The results demonstrate the successful development of a highly sensitive, flexible, room-temperature NO₂ gas sensor with a wider detection range than many previously reported sensors. The use of rGO/SnO₂ composite material, optimized through precise control of material ratios and annealing temperature, significantly improved sensing performance. The use of a simple and low-cost spraying technique for film deposition contributes to the overall practicality and scalability of the sensor design. The integration of the sensor into a wearable device significantly expands its potential for real-world applications in environmental monitoring and occupational safety. This design addresses the limitations of previous NO₂ gas sensors, providing a viable solution for detecting wide-range NO₂ gas concentration at room temperature in wearable applications.

This work successfully demonstrated the fabrication of a flexible and wearable NO₂ gas detection and early warning device using a novel spraying process and rGO/SnO₂ composite material. The sensor exhibited high sensitivity, wide detection range, and fast response time at room temperature. The integration with a flexible warning module and embedding in a wearable device highlight its potential for practical application in occupational safety and environmental monitoring. Future research could focus on further enhancing sensitivity, reducing recovery time, improving selectivity, and exploring other wearable device designs.

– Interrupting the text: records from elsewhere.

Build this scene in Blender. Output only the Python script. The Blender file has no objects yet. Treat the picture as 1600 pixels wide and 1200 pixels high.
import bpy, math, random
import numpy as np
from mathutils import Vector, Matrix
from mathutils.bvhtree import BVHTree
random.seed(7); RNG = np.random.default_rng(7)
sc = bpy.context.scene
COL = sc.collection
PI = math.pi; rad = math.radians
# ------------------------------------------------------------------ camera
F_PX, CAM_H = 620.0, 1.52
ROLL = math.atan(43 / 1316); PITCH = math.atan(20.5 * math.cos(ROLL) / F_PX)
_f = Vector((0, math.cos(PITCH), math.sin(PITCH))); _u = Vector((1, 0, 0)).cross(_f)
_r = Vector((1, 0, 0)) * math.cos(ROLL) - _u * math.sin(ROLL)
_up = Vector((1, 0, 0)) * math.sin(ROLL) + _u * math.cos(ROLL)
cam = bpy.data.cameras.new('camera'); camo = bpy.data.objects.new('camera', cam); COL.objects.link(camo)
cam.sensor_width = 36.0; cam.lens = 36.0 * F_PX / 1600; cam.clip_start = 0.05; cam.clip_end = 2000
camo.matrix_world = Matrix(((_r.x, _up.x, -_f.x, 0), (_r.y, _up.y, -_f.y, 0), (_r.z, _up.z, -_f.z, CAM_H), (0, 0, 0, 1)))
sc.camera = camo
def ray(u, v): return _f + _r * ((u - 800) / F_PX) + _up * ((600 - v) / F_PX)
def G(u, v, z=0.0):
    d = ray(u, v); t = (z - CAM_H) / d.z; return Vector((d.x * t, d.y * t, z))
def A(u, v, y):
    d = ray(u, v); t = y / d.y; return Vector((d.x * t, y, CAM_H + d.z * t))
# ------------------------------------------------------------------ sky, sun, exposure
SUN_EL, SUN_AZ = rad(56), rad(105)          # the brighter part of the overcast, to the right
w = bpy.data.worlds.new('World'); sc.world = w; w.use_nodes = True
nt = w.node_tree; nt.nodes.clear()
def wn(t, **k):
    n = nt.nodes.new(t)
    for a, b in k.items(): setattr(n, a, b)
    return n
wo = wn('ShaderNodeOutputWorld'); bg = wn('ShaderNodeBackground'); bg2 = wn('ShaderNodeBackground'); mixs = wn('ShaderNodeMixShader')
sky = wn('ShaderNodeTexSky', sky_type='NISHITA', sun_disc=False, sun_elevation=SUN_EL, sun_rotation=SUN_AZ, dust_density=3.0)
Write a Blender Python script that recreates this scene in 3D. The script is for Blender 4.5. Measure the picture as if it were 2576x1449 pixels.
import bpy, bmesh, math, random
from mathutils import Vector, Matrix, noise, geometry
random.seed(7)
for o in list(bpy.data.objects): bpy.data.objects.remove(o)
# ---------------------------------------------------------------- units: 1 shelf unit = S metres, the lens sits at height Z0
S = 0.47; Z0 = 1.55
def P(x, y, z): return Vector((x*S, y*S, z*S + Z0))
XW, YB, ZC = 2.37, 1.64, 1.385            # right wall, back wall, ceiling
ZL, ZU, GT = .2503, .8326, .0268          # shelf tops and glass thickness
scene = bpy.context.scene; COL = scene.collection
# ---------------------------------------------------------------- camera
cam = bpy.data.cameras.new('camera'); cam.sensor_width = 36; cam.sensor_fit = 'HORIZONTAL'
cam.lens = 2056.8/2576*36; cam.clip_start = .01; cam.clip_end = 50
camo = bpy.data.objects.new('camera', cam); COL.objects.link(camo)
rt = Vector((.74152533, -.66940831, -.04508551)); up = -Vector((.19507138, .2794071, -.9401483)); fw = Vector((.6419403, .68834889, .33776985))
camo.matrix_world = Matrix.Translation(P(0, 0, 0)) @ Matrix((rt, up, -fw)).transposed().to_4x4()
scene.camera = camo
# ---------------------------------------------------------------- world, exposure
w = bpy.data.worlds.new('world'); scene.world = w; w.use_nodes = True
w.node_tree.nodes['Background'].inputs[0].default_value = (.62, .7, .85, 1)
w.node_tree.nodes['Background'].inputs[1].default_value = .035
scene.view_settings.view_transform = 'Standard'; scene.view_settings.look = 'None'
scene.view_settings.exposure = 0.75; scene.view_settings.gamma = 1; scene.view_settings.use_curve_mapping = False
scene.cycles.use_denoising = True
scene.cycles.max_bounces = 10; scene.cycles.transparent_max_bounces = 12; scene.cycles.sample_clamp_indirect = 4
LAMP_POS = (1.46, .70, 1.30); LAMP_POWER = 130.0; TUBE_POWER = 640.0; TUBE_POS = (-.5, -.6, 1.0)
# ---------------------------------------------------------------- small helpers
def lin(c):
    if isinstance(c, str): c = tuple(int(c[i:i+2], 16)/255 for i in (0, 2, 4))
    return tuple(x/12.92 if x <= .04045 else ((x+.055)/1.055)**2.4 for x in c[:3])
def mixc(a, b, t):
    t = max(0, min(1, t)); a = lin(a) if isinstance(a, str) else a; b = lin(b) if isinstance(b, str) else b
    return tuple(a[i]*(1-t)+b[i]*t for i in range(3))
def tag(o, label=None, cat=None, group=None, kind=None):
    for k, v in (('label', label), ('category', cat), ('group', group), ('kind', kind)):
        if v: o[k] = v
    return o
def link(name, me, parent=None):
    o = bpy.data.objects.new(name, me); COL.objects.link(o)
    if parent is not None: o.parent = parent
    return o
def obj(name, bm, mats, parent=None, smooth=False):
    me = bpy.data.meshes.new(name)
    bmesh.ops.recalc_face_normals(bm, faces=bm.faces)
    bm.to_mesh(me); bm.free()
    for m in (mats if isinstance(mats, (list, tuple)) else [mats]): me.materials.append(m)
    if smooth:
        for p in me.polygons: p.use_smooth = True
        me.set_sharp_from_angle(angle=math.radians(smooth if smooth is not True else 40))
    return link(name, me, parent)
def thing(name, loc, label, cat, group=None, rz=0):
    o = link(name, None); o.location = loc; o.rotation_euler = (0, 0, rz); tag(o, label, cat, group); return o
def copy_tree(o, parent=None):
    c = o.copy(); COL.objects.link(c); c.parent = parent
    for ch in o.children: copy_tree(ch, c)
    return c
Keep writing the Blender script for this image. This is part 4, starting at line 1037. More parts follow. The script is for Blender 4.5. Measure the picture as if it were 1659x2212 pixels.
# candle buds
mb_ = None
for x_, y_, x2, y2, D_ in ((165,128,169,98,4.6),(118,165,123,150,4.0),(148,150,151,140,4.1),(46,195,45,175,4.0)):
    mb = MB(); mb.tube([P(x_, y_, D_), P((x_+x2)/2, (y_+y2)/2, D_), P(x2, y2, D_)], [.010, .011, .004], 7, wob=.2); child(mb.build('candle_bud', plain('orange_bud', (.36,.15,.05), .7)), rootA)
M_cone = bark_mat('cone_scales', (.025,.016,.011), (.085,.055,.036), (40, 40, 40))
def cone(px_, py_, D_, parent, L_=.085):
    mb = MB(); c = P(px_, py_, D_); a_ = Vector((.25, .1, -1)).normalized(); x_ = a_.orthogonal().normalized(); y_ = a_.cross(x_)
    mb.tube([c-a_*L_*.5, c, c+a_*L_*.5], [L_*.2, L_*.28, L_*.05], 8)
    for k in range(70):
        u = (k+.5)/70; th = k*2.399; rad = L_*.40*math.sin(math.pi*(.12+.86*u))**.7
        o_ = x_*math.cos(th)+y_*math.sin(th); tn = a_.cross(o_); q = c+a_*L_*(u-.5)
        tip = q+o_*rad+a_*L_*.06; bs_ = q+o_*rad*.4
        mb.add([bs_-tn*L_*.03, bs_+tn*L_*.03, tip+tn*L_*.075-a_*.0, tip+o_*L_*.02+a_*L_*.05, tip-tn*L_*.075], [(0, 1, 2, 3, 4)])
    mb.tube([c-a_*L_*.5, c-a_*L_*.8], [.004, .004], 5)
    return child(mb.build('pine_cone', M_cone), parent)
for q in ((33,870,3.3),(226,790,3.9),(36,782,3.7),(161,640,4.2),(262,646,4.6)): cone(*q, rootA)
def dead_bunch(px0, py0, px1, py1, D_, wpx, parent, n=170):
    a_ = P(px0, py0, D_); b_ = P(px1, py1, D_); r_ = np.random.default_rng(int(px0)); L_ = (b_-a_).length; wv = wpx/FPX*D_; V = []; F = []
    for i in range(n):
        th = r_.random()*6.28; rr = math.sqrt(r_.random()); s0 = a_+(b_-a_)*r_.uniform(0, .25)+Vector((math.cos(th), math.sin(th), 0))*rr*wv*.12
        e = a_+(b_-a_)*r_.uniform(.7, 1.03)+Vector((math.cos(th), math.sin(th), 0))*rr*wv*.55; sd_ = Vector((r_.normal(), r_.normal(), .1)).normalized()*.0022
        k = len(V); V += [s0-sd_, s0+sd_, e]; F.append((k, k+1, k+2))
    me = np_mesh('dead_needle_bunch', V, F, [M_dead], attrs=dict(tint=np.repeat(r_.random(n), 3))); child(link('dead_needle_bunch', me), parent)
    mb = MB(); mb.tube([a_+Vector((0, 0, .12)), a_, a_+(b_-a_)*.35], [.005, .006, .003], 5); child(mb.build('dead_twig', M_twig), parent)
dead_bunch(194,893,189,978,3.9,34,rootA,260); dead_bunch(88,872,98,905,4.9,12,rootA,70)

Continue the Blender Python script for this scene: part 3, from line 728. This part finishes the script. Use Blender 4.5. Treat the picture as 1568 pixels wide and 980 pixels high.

While the sensor showed excellent performance, some limitations exist. The recovery time, though improved compared to pure rGO sensors, is relatively long. Further optimization of the rGO/SnO₂ composition and annealing conditions could potentially shorten this time. The long-term stability and durability of the sensor under real-world conditions require further investigation. The sensor's selectivity against other interfering gases might require improvement for specific applications.